One thing that you can’t have failed to
notice in recent years is the increasing rhetoric regarding the morality of
offshore centres and tax avoidance. The
days when tax evasion was bad, but tax avoidance was perfectly acceptable, seem
to be a distant memory. President Obama,
Carl Levin and David Cameron have all been amongst the most vociferous critics,
promising to stamp down on the offshore industry and the consequent tax “leakage”.
There couldn’t be just a teensy weensy
bit of hypocrisy in all the political bluster could there?
Representative Devin Nunes, a
California Republican, last week put forward proposals for a “business
consumption tax” to replace corporation tax. The detail of the proposals is
irrelevant for this article (although it makes an interesting read for anyone
who is so inclined), but what is interesting for these purposes is Nunes’s
comment in support of his radical reform proposals:
“Both U.S. and foreign companies would have more reason to
invest here....This would make the
U.S. the largest tax haven in human history.”
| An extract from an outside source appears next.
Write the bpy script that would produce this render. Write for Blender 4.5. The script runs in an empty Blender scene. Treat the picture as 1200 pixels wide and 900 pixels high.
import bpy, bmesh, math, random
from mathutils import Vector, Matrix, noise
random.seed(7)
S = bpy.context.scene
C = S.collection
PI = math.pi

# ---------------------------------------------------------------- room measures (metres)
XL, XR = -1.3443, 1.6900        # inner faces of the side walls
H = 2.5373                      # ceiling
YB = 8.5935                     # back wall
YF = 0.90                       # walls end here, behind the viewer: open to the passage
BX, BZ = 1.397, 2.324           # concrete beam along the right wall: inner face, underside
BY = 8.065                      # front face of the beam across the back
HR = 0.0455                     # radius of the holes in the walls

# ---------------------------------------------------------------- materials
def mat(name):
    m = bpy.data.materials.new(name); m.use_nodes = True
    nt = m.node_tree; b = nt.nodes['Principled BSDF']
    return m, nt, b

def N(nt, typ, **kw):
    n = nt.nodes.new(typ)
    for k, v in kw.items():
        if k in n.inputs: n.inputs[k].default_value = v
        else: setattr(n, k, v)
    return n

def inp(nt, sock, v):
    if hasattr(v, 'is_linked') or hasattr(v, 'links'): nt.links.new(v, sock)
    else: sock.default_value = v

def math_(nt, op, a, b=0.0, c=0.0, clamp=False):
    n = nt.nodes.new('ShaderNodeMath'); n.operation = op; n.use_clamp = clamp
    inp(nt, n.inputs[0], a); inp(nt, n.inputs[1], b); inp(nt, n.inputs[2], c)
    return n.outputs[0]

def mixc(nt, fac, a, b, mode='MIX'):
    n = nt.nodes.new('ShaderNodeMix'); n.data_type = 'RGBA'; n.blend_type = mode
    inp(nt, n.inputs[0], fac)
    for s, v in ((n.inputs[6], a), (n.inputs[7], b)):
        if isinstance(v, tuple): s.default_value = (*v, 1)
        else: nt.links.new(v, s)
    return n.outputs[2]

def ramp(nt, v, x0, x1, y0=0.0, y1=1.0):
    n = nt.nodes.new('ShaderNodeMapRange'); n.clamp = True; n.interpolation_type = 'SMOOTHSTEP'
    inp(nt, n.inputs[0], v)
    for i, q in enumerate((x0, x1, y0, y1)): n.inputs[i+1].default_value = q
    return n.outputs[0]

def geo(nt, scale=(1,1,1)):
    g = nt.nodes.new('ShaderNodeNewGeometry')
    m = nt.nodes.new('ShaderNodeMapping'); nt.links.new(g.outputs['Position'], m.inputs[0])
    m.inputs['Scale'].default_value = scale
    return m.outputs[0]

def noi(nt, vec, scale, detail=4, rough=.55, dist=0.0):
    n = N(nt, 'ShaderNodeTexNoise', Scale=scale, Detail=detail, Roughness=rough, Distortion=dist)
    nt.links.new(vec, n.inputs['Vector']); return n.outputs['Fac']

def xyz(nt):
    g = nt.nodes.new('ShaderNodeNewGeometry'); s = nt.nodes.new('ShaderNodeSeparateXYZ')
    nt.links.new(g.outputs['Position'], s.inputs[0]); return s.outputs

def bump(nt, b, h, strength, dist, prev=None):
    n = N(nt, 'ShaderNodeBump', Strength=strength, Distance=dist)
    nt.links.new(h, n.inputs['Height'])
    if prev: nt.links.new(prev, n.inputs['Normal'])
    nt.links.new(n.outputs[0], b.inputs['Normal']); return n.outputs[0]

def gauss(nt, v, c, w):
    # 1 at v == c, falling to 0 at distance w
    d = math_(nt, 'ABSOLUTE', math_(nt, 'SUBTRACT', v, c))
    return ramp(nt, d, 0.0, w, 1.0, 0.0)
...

Bloomberg reported that it had come across
two objections to Nunes’s idea. The first is that it is simply too ambitious to
be politically viable; the second is that the proposal would cost the federal
government a lot of revenue if the new business consumption tax was set as low
as Nunes was suggesting. But nowhere was there a suggestion that
anyone was saying that the US shouldn’t do it because it would be morally
offensive to attract foreign companies to the US simply because of an
attractive tax regime.
And of course for decades the USA – or at
least the State of Delaware - has already been one of the largest tax havens in
the world. It’s funny how that seems to
have escaped the politicans’ notice when pointing fingers at Cayman or Bermuda.
Of course, it’s not just the Americans
that are at it. Our own Prime Minister
has promised to use his political clout to clamp down on tax avoidance
opportunities. He removed LVCR from the
Channel Islands in a politically motivated move which had little to do with
protecting UK tax revenues, and more to do with being seem to “crack down” on
tax havens. At the same time, when France hiked its own tax rates, he was
encouraging French citizens to hop across the Channel and move to London, to
take advantage of the UK’s very fiscally attractive non-dom tax regime, saying
that they would be welcomed with “open arms”.
Surely, following its own rhetoric, the UK government should discourage
them from trying to avoid their moral responsibility to pay French tax?
Having a political viewpoint on
taxation is fine. I accept that there
are politicians, such as Hollande and Merkel, who believe that a high taxation
model is right and necessary, and that there should be strict measures to
prevent tax avoidance. I don’t
necessarily agree with them, but at least they have principles and stick to them.
The UK and the US, on the other hand,
castigate lots of small countries for being “parasites” and attracting business
and people on the basis of unusually low tax rates, whilst harbouring ambitions
to do exactly the same themselves (and indeed, already doing it to a very
significant degree). It seems that tax
avoidance is only immoral if facilitated outside of their own countries. This position is little better than bullying
of small countries by big ones. To dress
it up as morally motivated is a disgraceful deceit.